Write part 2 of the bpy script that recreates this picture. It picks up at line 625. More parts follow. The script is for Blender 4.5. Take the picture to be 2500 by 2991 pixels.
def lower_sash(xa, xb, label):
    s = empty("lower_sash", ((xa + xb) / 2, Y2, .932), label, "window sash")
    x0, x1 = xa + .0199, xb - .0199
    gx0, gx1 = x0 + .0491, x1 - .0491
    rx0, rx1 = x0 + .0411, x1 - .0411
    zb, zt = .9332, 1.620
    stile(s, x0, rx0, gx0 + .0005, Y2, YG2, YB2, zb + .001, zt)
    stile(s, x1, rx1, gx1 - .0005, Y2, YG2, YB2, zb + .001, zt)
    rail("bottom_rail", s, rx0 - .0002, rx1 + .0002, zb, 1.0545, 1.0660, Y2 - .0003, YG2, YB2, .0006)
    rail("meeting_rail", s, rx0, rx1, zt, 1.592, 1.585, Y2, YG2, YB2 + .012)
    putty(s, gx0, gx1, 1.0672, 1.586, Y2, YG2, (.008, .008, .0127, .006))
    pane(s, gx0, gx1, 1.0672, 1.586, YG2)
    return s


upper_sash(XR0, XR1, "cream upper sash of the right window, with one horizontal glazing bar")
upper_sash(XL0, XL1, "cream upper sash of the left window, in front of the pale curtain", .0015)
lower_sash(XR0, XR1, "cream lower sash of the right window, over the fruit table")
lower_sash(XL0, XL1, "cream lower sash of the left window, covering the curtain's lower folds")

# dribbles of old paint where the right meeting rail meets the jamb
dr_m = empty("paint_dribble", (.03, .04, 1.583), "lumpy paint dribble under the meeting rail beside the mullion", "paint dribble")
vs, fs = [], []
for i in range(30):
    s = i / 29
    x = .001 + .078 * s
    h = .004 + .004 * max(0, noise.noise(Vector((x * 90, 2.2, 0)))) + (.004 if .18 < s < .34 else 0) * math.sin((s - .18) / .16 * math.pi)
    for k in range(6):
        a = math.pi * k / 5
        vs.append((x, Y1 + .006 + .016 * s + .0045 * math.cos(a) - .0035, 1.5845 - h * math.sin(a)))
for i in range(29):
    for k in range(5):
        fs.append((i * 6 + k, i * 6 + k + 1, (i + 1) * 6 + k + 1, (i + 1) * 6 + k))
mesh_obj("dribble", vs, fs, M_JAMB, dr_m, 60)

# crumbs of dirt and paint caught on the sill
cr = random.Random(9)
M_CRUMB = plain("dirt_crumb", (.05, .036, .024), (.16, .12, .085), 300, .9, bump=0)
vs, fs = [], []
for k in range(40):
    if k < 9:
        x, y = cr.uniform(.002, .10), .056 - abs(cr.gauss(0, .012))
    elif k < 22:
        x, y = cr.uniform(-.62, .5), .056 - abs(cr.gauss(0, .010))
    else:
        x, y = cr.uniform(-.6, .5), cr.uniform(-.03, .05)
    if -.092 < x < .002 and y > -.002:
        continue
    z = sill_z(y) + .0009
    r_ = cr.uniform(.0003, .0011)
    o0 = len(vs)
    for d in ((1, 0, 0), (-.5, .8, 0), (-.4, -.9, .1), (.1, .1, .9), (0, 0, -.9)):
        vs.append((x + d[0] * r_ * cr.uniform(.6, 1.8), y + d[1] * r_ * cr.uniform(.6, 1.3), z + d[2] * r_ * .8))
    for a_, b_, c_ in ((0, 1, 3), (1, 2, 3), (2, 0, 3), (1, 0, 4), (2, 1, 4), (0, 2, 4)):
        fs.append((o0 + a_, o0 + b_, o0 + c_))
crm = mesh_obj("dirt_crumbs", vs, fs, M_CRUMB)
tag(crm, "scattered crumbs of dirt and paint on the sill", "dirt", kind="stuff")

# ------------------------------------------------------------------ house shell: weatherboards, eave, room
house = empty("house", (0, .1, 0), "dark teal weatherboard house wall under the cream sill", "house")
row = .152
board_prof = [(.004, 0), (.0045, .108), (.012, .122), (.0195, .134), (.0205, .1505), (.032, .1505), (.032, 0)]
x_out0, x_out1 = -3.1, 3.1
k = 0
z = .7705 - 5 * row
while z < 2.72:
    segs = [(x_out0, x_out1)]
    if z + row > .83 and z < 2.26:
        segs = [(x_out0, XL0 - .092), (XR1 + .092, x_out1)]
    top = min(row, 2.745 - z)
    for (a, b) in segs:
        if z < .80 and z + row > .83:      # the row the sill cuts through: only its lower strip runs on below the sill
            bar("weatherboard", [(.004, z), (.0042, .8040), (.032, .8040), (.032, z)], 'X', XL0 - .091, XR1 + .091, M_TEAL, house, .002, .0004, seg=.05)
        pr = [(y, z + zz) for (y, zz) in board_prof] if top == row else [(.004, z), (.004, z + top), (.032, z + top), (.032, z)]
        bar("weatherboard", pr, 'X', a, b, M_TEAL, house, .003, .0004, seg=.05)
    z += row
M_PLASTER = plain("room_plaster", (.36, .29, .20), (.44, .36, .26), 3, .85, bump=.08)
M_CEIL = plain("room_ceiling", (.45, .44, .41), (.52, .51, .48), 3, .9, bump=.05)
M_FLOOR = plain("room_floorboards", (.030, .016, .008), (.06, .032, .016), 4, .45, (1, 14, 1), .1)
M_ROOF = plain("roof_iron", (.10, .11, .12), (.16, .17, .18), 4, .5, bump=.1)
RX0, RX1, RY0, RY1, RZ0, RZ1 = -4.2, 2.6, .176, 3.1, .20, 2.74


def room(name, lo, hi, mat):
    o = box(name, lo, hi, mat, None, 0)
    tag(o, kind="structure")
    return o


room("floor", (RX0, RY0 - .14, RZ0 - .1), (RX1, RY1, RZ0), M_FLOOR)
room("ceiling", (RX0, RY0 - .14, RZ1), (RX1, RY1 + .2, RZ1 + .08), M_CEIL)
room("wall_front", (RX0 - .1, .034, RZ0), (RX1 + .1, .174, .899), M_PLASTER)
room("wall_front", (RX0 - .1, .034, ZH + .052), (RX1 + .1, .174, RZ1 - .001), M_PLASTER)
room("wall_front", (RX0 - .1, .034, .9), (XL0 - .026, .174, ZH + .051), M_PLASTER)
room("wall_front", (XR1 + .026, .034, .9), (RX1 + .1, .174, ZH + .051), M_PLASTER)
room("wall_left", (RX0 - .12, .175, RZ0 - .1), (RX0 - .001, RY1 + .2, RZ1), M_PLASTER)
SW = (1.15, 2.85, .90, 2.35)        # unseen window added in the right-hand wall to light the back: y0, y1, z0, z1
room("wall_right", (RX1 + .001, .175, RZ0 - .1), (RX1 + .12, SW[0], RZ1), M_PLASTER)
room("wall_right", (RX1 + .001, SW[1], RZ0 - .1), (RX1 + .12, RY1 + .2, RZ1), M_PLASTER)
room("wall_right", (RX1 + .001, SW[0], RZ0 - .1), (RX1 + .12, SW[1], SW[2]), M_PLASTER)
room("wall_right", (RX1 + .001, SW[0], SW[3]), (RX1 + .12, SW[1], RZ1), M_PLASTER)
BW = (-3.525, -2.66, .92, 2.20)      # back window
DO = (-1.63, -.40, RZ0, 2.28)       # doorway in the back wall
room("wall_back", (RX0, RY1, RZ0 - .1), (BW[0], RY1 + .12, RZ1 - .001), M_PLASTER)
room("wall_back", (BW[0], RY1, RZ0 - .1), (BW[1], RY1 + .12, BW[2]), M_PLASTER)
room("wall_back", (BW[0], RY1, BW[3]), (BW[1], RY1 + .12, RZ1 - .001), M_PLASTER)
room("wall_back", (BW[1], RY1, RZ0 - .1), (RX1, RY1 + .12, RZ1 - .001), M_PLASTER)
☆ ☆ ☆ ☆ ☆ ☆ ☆
● Goal
Repeat the material above in full, quoting it exactly.

● Answer to the problem
Write part 2 of the bpy script that recreates this picture. It picks up at line 625. More parts follow. The script is for Blender 4.5. Take the picture to be 2500 by 2991 pixels.
def lower_sash(xa, xb, label):
    s = empty("lower_sash", ((xa + xb) / 2, Y2, .932), label, "window sash")
    x0, x1 = xa + .0199, xb - .0199
    gx0, gx1 = x0 + .0491, x1 - .0491
    rx0, rx1 = x0 + .0411, x1 - .0411
    zb, zt = .9332, 1.620
    stile(s, x0, rx0, gx0 + .0005, Y2, YG2, YB2, zb + .001, zt)
    stile(s, x1, rx1, gx1 - .0005, Y2, YG2, YB2, zb + .001, zt)
    rail("bottom_rail", s, rx0 - .0002, rx1 + .0002, zb, 1.0545, 1.0660, Y2 - .0003, YG2, YB2, .0006)
    rail("meeting_rail", s, rx0, rx1, zt, 1.592, 1.585, Y2, YG2, YB2 + .012)
    putty(s, gx0, gx1, 1.0672, 1.586, Y2, YG2, (.008, .008, .0127, .006))
    pane(s, gx0, gx1, 1.0672, 1.586, YG2)
    return s


upper_sash(XR0, XR1, "cream upper sash of the right window, with one horizontal glazing bar")
upper_sash(XL0, XL1, "cream upper sash of the left window, in front of the pale curtain", .0015)
lower_sash(XR0, XR1, "cream lower sash of the right window, over the fruit table")
lower_sash(XL0, XL1, "cream lower sash of the left window, covering the curtain's lower folds")

# dribbles of old paint where the right meeting rail meets the jamb
dr_m = empty("paint_dribble", (.03, .04, 1.583), "lumpy paint dribble under the meeting rail beside the mullion", "paint dribble")
vs, fs = [], []
for i in range(30):
    s = i / 29
    x = .001 + .078 * s
    h = .004 + .004 * max(0, noise.noise(Vector((x * 90, 2.2, 0)))) + (.004 if .18 < s < .34 else 0) * math.sin((s - .18) / .16 * math.pi)
    for k in range(6):
        a = math.pi * k / 5
        vs.append((x, Y1 + .006 + .016 * s + .0045 * math.cos(a) - .0035, 1.5845 - h * math.sin(a)))
for i in range(29):
    for k in range(5):
        fs.append((i * 6 + k, i * 6 + k + 1, (i + 1) * 6 + k + 1, (i + 1) * 6 + k))
mesh_obj("dribble", vs, fs, M_JAMB, dr_m, 60)

# crumbs of dirt and paint caught on the sill
cr = random.Random(9)
M_CRUMB = plain("dirt_crumb", (.05, .036, .024), (.16, .12, .085), 300, .9, bump=0)
vs, fs = [], []
for k in range(40):
    if k < 9:
        x, y = cr.uniform(.002, .10), .056 - abs(cr.gauss(0, .012))
    elif k < 22:
        x, y = cr.uniform(-.62, .5), .056 - abs(cr.gauss(0, .010))
    else:
        x, y = cr.uniform(-.6, .5), cr.uniform(-.03, .05)
    if -.092 < x < .002 and y > -.002:
        continue
    z = sill_z(y) + .0009
    r_ = cr.uniform(.0003, .0011)
    o0 = len(vs)
    for d in ((1, 0, 0), (-.5, .8, 0), (-.4, -.9, .1), (.1, .1, .9), (0, 0, -.9)):
        vs.append((x + d[0] * r_ * cr.uniform(.6, 1.8), y + d[1] * r_ * cr.uniform(.6, 1.3), z + d[2] * r_ * .8))
    for a_, b_, c_ in ((0, 1, 3), (1, 2, 3), (2, 0, 3), (1, 0, 4), (2, 1, 4), (0, 2, 4)):
        fs.append((o0 + a_, o0 + b_, o0 + c_))
crm = mesh_obj("dirt_crumbs", vs, fs, M_CRUMB)
tag(crm, "scattered crumbs of dirt and paint on the sill", "dirt", kind="stuff")

# ------------------------------------------------------------------ house shell: weatherboards, eave, room
house = empty("house", (0, .1, 0), "dark teal weatherboard house wall under the cream sill", "house")
row = .152
board_prof = [(.004, 0), (.0045, .108), (.012, .122), (.0195, .134), (.0205, .1505), (.032, .1505), (.032, 0)]
x_out0, x_out1 = -3.1, 3.1
k = 0
z = .7705 - 5 * row
while z < 2.72:
    segs = [(x_out0, x_out1)]
    if z + row > .83 and z < 2.26:
        segs = [(x_out0, XL0 - .092), (XR1 + .092, x_out1)]
    top = min(row, 2.745 - z)
    for (a, b) in segs:
        if z < .80 and z + row > .83:      # the row the sill cuts through: only its lower strip runs on below the sill
            bar("weatherboard", [(.004, z), (.0042, .8040), (.032, .8040), (.032, z)], 'X', XL0 - .091, XR1 + .091, M_TEAL, house, .002, .0004, seg=.05)
        pr = [(y, z + zz) for (y, zz) in board_prof] if top == row else [(.004, z), (.004, z + top), (.032, z + top), (.032, z)]
        bar("weatherboard", pr, 'X', a, b, M_TEAL, house, .003, .0004, seg=.05)
    z += row
M_PLASTER = plain("room_plaster", (.36, .29, .20), (.44, .36, .26), 3, .85, bump=.08)
M_CEIL = plain("room_ceiling", (.45, .44, .41), (.52, .51, .48), 3, .9, bump=.05)
M_FLOOR = plain("room_floorboards", (.030, .016, .008), (.06, .032, .016), 4, .45, (1, 14, 1), .1)
M_ROOF = plain("roof_iron", (.10, .11, .12), (.16, .17, .18), 4, .5, bump=.1)
RX0, RX1, RY0, RY1, RZ0, RZ1 = -4.2, 2.6, .176, 3.1, .20, 2.74


def room(name, lo, hi, mat):
    o = box(name, lo, hi, mat, None, 0)
    tag(o, kind="structure")
    return o


room("floor", (RX0, RY0 - .14, RZ0 - .1), (RX1, RY1, RZ0), M_FLOOR)
room("ceiling", (RX0, RY0 - .14, RZ1), (RX1, RY1 + .2, RZ1 + .08), M_CEIL)
room("wall_front", (RX0 - .1, .034, RZ0), (RX1 + .1, .174, .899), M_PLASTER)
room("wall_front", (RX0 - .1, .034, ZH + .052), (RX1 + .1, .174, RZ1 - .001), M_PLASTER)
room("wall_front", (RX0 - .1, .034, .9), (XL0 - .026, .174, ZH + .051), M_PLASTER)
room("wall_front", (XR1 + .026, .034, .9), (RX1 + .1, .174, ZH + .051), M_PLASTER)
room("wall_left", (RX0 - .12, .175, RZ0 - .1), (RX0 - .001, RY1 + .2, RZ1), M_PLASTER)
SW = (1.15, 2.85, .90, 2.35)        # unseen window added in the right-hand wall to light the back: y0, y1, z0, z1
room("wall_right", (RX1 + .001, .175, RZ0 - .1), (RX1 + .12, SW[0], RZ1), M_PLASTER)
room("wall_right", (RX1 + .001, SW[1], RZ0 - .1), (RX1 + .12, RY1 + .2, RZ1), M_PLASTER)
room("wall_right", (RX1 + .001, SW[0], RZ0 - .1), (RX1 + .12, SW[1], SW[2]), M_PLASTER)
room("wall_right", (RX1 + .001, SW[0], SW[3]), (RX1 + .12, SW[1], RZ1), M_PLASTER)
BW = (-3.525, -2.66, .92, 2.20)      # back window
DO = (-1.63, -.40, RZ0, 2.28)       # doorway in the back wall
room("wall_back", (RX0, RY1, RZ0 - .1), (BW[0], RY1 + .12, RZ1 - .001), M_PLASTER)
room("wall_back", (BW[0], RY1, RZ0 - .1), (BW[1], RY1 + .12, BW[2]), M_PLASTER)
room("wall_back", (BW[0], RY1, BW[3]), (BW[1], RY1 + .12, RZ1 - .001), M_PLASTER)
room("wall_back", (BW[1], RY1, RZ0 - .1), (RX1, RY1 + .12, RZ1 - .001), M_PLASTER)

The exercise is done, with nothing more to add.